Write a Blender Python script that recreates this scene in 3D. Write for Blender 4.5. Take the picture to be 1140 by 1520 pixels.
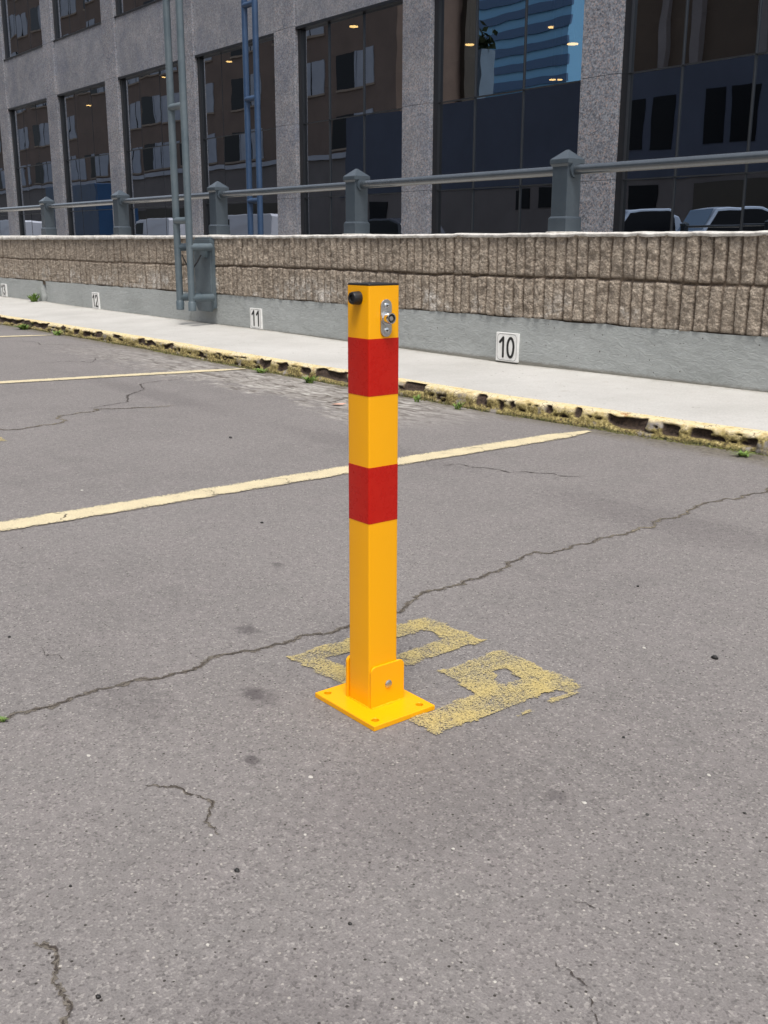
import bpy, math, random
import numpy as np
from mathutils import Vector, Matrix
random.seed(7); rng = np.random.default_rng(7)
S = bpy.context.scene
for o in list(bpy.data.objects): bpy.data.objects.remove(o)
C = S.collection
# ------------------------------------------------------------------ camera
cam = bpy.data.objects.new('camera', bpy.data.cameras.new('camera')); C.objects.link(cam); S.camera = cam
f_, pitch, roll, yaw = 1519.3, 0.25543, 0.003118, 0.6736
fw = Vector((-math.cos(yaw)*math.cos(pitch), math.sin(yaw)*math.cos(pitch), -math.sin(pitch)))
rt = fw.cross(Vector((0, 0, 1))).normalized(); up = rt.cross(fw)
c_, s_ = math.cos(roll), math.sin(roll)
r2 = c_*rt + s_*up; u2 = -s_*rt + c_*up
M = Matrix((r2, u2, -fw)).transposed().to_4x4(); M.translation = (0, 0, 0.7)
cam.matrix_world = M
cam.data.sensor_fit = 'VERTICAL'; cam.data.sensor_height = 24; cam.data.lens = 24*f_/1520
cam.data.clip_start = 0.02; cam.data.clip_end = 3000
# ------------------------------------------------------------------ world, sun, exposure
SUN_EL, SUN_AZ = math.radians(66), math.radians(-38)      # azimuth measured from +X towards +Y
w = bpy.data.worlds.new('World'); S.world = w; w.use_nodes = True
nt = w.node_tree; nt.nodes.clear()
sky = nt.nodes.new('ShaderNodeTexSky'); sky.sky_type = 'NISHITA'; sky.sun_disc = False
sky.sun_elevation = SUN_EL; sky.sun_rotation = math.pi/2 - SUN_AZ
sky.air_density = 1.0; sky.dust_density = 3.0
hs = nt.nodes.new('ShaderNodeHueSaturation'); hs.inputs['Saturation'].default_value = 0.45
bg = nt.nodes.new('ShaderNodeBackground'); bg.inputs[1].default_value = 0.13
wo = nt.nodes.new('ShaderNodeOutputWorld')
nt.links.new(sky.outputs[0], hs.inputs['Color']); nt.links.new(hs.outputs[0], bg.inputs[0]); nt.links.new(bg.outputs[0], wo.inputs[0])
sl = bpy.data.lights.new('sun', 'SUN'); sl.energy = 2.0; sl.angle = math.radians(20); sl.color = (1.0, 0.95, 0.88)
sun = bpy.data.objects.new('sun', sl); C.objects.link(sun)
sd = Vector((math.cos(SUN_EL)*math.cos(SUN_AZ), math.cos(SUN_EL)*math.sin(SUN_AZ), math.sin(SUN_EL)))
sun.rotation_euler = (-sd).to_track_quat('-Z', 'Y').to_euler()
vs = S.view_settings; vs.view_transform = 'Standard'; vs.look = 'None'; vs.gamma = 1; vs.exposure = 0.58
S.render.engine = 'CYCLES'

# ------------------------------------------------------------------ material helpers
def srgb(r, g, b):
    f = lambda v: ((v/255+0.055)/1.055)**2.4 if v/255 > 0.04045 else v/255/12.92
    return (f(r), f(g), f(b), 1)
class Mt:
    def __init__(s, name, **k):
        s.m = bpy.data.materials.new(name); s.m.use_nodes = True; s.t = s.m.node_tree
        s.b = s.t.nodes['Principled BSDF']
        for a, v in k.items(): s.set(a, v)
        s.co = None
    def set(s, a, v):
        nm = {'col': 'Base Color', 'rough': 'Roughness', 'metal': 'Metallic', 'spec': 'Specular IOR Level', 'coat': 'Coat Weight', 'alpha': 'Alpha',
              'coatr': 'Coat Roughness', 'norm': 'Normal', 'emi': 'Emission Color', 'emis': 'Emission Strength', 'ior': 'IOR'}[a]
        i = s.b.inputs[nm]
        if hasattr(v, 'is_linked'): s.t.links.new(v, i)
        else: i.default_value = v
    def n(s, kind, props=None, **inp):
        x = s.t.nodes.new('ShaderNode'+kind)
        for a, v in (props or {}).items(): setattr(x, a, v)
        for a, v in inp.items():
            i = x.inputs[int(a[1:])] if a[0] == 'i' and a[1:].isdigit() else x.inputs[a.replace('_', ' ')]
            if hasattr(v, 'is_linked'): s.t.links.new(v, i)
            else: i.default_value = v
        return x
    def obj(s):
        if not s.co: s.co = s.n('TexCoord').outputs['Object']
        return s.co
    def noise(s, scale, detail=4, rough=0.55, vec=None, dist=0):
        return s.n('TexNoise', Vector=vec or s.obj(), Scale=scale, Detail=detail, Roughness=rough, Distortion=dist).outputs[0]
    def vor(s, scale, feature='F1', out='Distance', vec=None, rand=1):
        return s.n('TexVoronoi', dict(feature=feature), Vector=vec or s.obj(), Scale=scale, Randomness=rand).outputs[out]
    def ramp(s, v, pts, interp='LINEAR'):
        r = s.n('ValToRGB', i0=v); r.color_ramp.interpolation = interp
        e = r.color_ramp.elements
        while len(e) < len(pts): e.new(0.5)
        for k, (p, c) in enumerate(pts):
            e[k].position = p; e[k].color = c if len(c) == 4 else (*c, 1)
        return r.outputs[0]
    def mask(s, v, a, b):
        return s.n('MapRange', Value=v, From_Min=a, From_Max=b, To_Min=0.0, To_Max=1.0).outputs[0]
    def mix(s, f, a, b, mode='MIX'):
        x = s.n('Mix', dict(data_type='RGBA', blend_type=mode))
        for i, v in ((0, f), (6, a), (7, b)):
            if hasattr(v, 'is_linked'): s.t.links.new(v, x.inputs[i])
            else: x.inputs[i].default_value = v
        return x.outputs[2]
    def math(s, op, a, b=0.0, c=0.0):
        return s.n('Math', dict(operation=op), i0=a, i1=b, i2=c).outputs[0]
    def bump(s, h, strength, dist, prev=None):
        k = dict(Height=h, Strength=strength, Distance=dist)
        if prev is not None: k['Normal'] = prev
        return s.n('Bump', **k).outputs[0]
    def scale(s, v, vec=None): return s.n('Mapping', Vector=vec or s.obj(), Scale=v).outputs[0]
    def xyz(s): 
        x = s.n('SeparateXYZ', Vector=s.obj()); return x.outputs
    def attr(s, name): return s.n('Attribute', dict(attribute_name=name)).outputs['Fac']
def g3(v): return (v, v, v, 1)

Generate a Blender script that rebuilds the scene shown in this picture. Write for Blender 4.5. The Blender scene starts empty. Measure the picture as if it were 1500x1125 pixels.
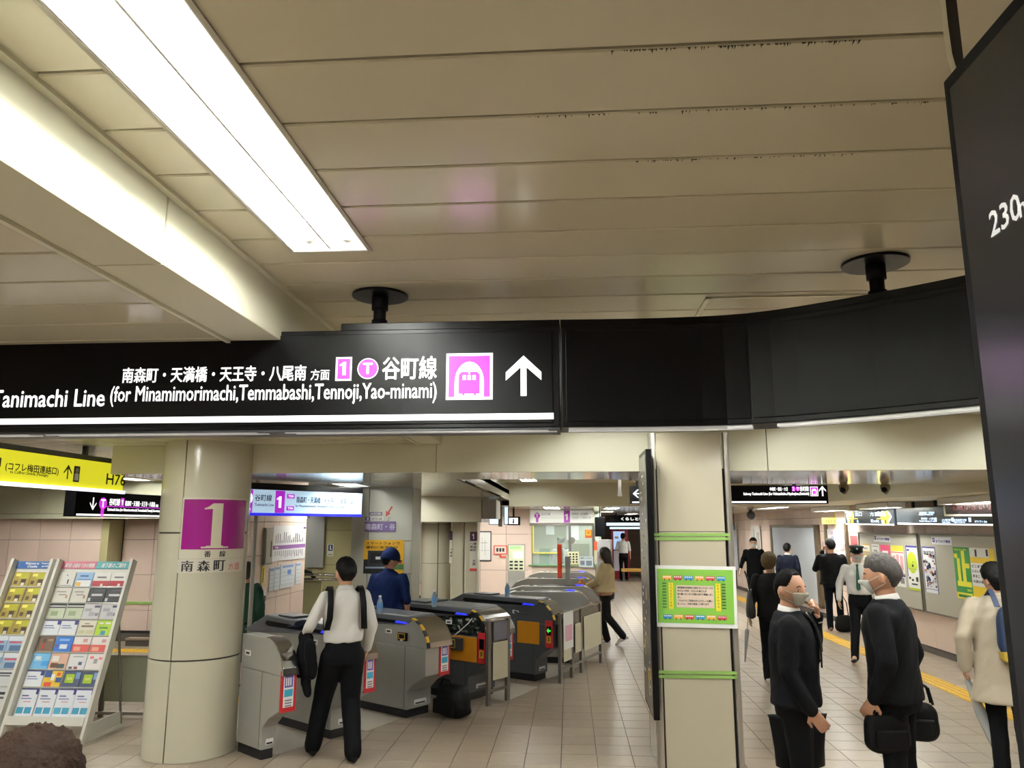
import bpy, math, random
from mathutils import Vector, Matrix, noise
random.seed(7)
PI = math.pi
R = math.radians
SC = bpy.context.scene
COL = SC.collection

# ------------------------------------------------------------------ camera
CH = 2.0
F = 1127.0
PITCH = math.atan((770 - 562.5) / F)
YAW = R(4.19)
cam_data = bpy.data.cameras.new('camera')
cam_data.sensor_width = 36.0
cam_data.lens = 36.0 * F / 1500.0
cam_data.clip_start = 0.05
cam_data.clip_end = 200
cam = bpy.data.objects.new('camera', cam_data)
cam.location = (0, 0, CH)
cam.rotation_euler = (PI / 2 + PITCH, 0, YAW)
COL.objects.link(cam)
SC.camera = cam

# ------------------------------------------------------------------ world and exposure
world = bpy.data.worlds.new('world')
SC.world = world
world.use_nodes = True
world.node_tree.nodes['Background'].inputs[0].default_value = (0.9, 0.93, 1.0, 1)
world.node_tree.nodes['Background'].inputs[1].default_value = 0.02
SC.view_settings.view_transform = 'Standard'
SC.view_settings.look = 'None'
SC.view_settings.gamma = 1.0
SC.view_settings.use_curve_mapping = False
SC.view_settings.exposure = 1.4
EXPF = 2 ** 1.4
SC.cycles.use_denoising = True
SC.cycles.max_bounces = 7
SC.cycles.diffuse_bounces = 5
SC.cycles.glossy_bounces = 3
SC.cycles.transmission_bounces = 4
SC.cycles.sample_clamp_indirect = 6
TUBE = 34.0          # emission of the fluorescent tubes


# ------------------------------------------------------------------ turn a pixel of the 1500x1125 frame into a point
def ray(u, v):
    x = (u - 750) / F
    y = (562.5 - v) / F
    r = (x, math.cos(PITCH) - math.sin(PITCH) * y, math.sin(PITCH) + math.cos(PITCH) * y)
    return (r[0] * math.cos(YAW) - r[1] * math.sin(YAW), r[0] * math.sin(YAW) + r[1] * math.cos(YAW), r[2])


def PZ(u, v, z):
    r = ray(u, v); t = (z - CH) / r[2]
    return Vector((r[0] * t, r[1] * t, z))


def PY(u, v, y):
    r = ray(u, v); t = y / r[1]
    return Vector((r[0] * t, y, CH + r[2] * t))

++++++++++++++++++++

Problem description: Repeat the lines between those holding "Generate a Blender" and "SC.camera = cam", inclusive. Pictures stay out.

Response to the task:
Generate a Blender script that rebuilds the scene shown in this picture. Write for Blender 4.5. The Blender scene starts empty. Measure the picture as if it were 1500x1125 pixels.
import bpy, math, random
from mathutils import Vector, Matrix, noise
random.seed(7)
PI = math.pi
R = math.radians
SC = bpy.context.scene
COL = SC.collection

# ------------------------------------------------------------------ camera
CH = 2.0
F = 1127.0
PITCH = math.atan((770 - 562.5) / F)
YAW = R(4.19)
cam_data = bpy.data.cameras.new('camera')
cam_data.sensor_width = 36.0
cam_data.lens = 36.0 * F / 1500.0
cam_data.clip_start = 0.05
cam_data.clip_end = 200
cam = bpy.data.objects.new('camera', cam_data)
cam.location = (0, 0, CH)
cam.rotation_euler = (PI / 2 + PITCH, 0, YAW)
COL.objects.link(cam)
SC.camera = cam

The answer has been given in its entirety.